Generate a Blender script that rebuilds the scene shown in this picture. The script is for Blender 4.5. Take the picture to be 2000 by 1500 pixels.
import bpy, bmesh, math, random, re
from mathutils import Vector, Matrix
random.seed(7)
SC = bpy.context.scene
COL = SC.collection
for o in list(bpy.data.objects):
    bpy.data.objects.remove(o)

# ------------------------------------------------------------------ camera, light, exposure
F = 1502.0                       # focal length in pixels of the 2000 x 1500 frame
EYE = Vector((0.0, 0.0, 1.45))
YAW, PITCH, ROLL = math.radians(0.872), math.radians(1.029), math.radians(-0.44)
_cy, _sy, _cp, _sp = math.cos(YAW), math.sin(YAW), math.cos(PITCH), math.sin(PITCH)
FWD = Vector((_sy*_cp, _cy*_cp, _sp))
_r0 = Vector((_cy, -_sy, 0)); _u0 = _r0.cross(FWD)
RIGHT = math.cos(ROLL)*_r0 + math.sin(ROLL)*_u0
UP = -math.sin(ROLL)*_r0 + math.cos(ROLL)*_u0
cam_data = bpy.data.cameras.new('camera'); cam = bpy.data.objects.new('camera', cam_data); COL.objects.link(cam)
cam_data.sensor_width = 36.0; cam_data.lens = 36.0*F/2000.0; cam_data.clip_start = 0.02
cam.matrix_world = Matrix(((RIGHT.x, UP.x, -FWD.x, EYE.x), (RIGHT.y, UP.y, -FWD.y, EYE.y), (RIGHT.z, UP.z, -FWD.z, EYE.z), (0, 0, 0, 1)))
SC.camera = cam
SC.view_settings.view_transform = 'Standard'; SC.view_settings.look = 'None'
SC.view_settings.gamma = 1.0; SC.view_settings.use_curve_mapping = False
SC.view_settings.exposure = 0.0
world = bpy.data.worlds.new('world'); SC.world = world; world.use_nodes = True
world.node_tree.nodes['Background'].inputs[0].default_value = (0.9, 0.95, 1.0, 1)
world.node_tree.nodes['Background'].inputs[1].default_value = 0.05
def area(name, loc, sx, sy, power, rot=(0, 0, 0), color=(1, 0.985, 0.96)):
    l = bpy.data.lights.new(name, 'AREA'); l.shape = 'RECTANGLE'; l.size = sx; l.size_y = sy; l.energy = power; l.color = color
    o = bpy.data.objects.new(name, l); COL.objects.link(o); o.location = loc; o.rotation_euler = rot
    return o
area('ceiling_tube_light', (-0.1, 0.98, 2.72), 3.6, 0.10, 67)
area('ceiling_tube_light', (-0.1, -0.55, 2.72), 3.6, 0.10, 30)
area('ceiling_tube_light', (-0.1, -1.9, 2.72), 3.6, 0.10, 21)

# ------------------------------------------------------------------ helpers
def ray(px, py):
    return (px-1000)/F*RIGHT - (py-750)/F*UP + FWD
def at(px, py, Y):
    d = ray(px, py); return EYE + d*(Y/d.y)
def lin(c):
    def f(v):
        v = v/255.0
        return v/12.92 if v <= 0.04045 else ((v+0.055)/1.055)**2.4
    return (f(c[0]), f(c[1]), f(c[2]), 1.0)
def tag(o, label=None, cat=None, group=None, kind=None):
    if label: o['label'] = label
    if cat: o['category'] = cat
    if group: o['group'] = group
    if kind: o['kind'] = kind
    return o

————

DIRECTION:
Your task is to repeat the data exactly, with nothing left out.

EXERCISE RESPONSE:
Generate a Blender script that rebuilds the scene shown in this picture. The script is for Blender 4.5. Take the picture to be 2000 by 1500 pixels.
import bpy, bmesh, math, random, re
from mathutils import Vector, Matrix
random.seed(7)
SC = bpy.context.scene
COL = SC.collection
for o in list(bpy.data.objects):
    bpy.data.objects.remove(o)

# ------------------------------------------------------------------ camera, light, exposure
F = 1502.0                       # focal length in pixels of the 2000 x 1500 frame
EYE = Vector((0.0, 0.0, 1.45))
YAW, PITCH, ROLL = math.radians(0.872), math.radians(1.029), math.radians(-0.44)
_cy, _sy, _cp, _sp = math.cos(YAW), math.sin(YAW), math.cos(PITCH), math.sin(PITCH)
FWD = Vector((_sy*_cp, _cy*_cp, _sp))
_r0 = Vector((_cy, -_sy, 0)); _u0 = _r0.cross(FWD)
RIGHT = math.cos(ROLL)*_r0 + math.sin(ROLL)*_u0
UP = -math.sin(ROLL)*_r0 + math.cos(ROLL)*_u0
cam_data = bpy.data.cameras.new('camera'); cam = bpy.data.objects.new('camera', cam_data); COL.objects.link(cam)
cam_data.sensor_width = 36.0; cam_data.lens = 36.0*F/2000.0; cam_data.clip_start = 0.02
cam.matrix_world = Matrix(((RIGHT.x, UP.x, -FWD.x, EYE.x), (RIGHT.y, UP.y, -FWD.y, EYE.y), (RIGHT.z, UP.z, -FWD.z, EYE.z), (0, 0, 0, 1)))
SC.camera = cam
SC.view_settings.view_transform = 'Standard'; SC.view_settings.look = 'None'
SC.view_settings.gamma = 1.0; SC.view_settings.use_curve_mapping = False
SC.view_settings.exposure = 0.0
world = bpy.data.worlds.new('world'); SC.world = world; world.use_nodes = True
world.node_tree.nodes['Background'].inputs[0].default_value = (0.9, 0.95, 1.0, 1)
world.node_tree.nodes['Background'].inputs[1].default_value = 0.05
def area(name, loc, sx, sy, power, rot=(0, 0, 0), color=(1, 0.985, 0.96)):
    l = bpy.data.lights.new(name, 'AREA'); l.shape = 'RECTANGLE'; l.size = sx; l.size_y = sy; l.energy = power; l.color = color
    o = bpy.data.objects.new(name, l); COL.objects.link(o); o.location = loc; o.rotation_euler = rot
    return o
area('ceiling_tube_light', (-0.1, 0.98, 2.72), 3.6, 0.10, 67)
area('ceiling_tube_light', (-0.1, -0.55, 2.72), 3.6, 0.10, 30)
area('ceiling_tube_light', (-0.1, -1.9, 2.72), 3.6, 0.10, 21)

# ------------------------------------------------------------------ helpers
def ray(px, py):
    return (px-1000)/F*RIGHT - (py-750)/F*UP + FWD
def at(px, py, Y):
    d = ray(px, py); return EYE + d*(Y/d.y)
def lin(c):
    def f(v):
        v = v/255.0
        return v/12.92 if v <= 0.04045 else ((v+0.055)/1.055)**2.4
    return (f(c[0]), f(c[1]), f(c[2]), 1.0)
def tag(o, label=None, cat=None, group=None, kind=None):
    if label: o['label'] = label
    if cat: o['category'] = cat
    if group: o['group'] = group
    if kind: o['kind'] = kind
    return o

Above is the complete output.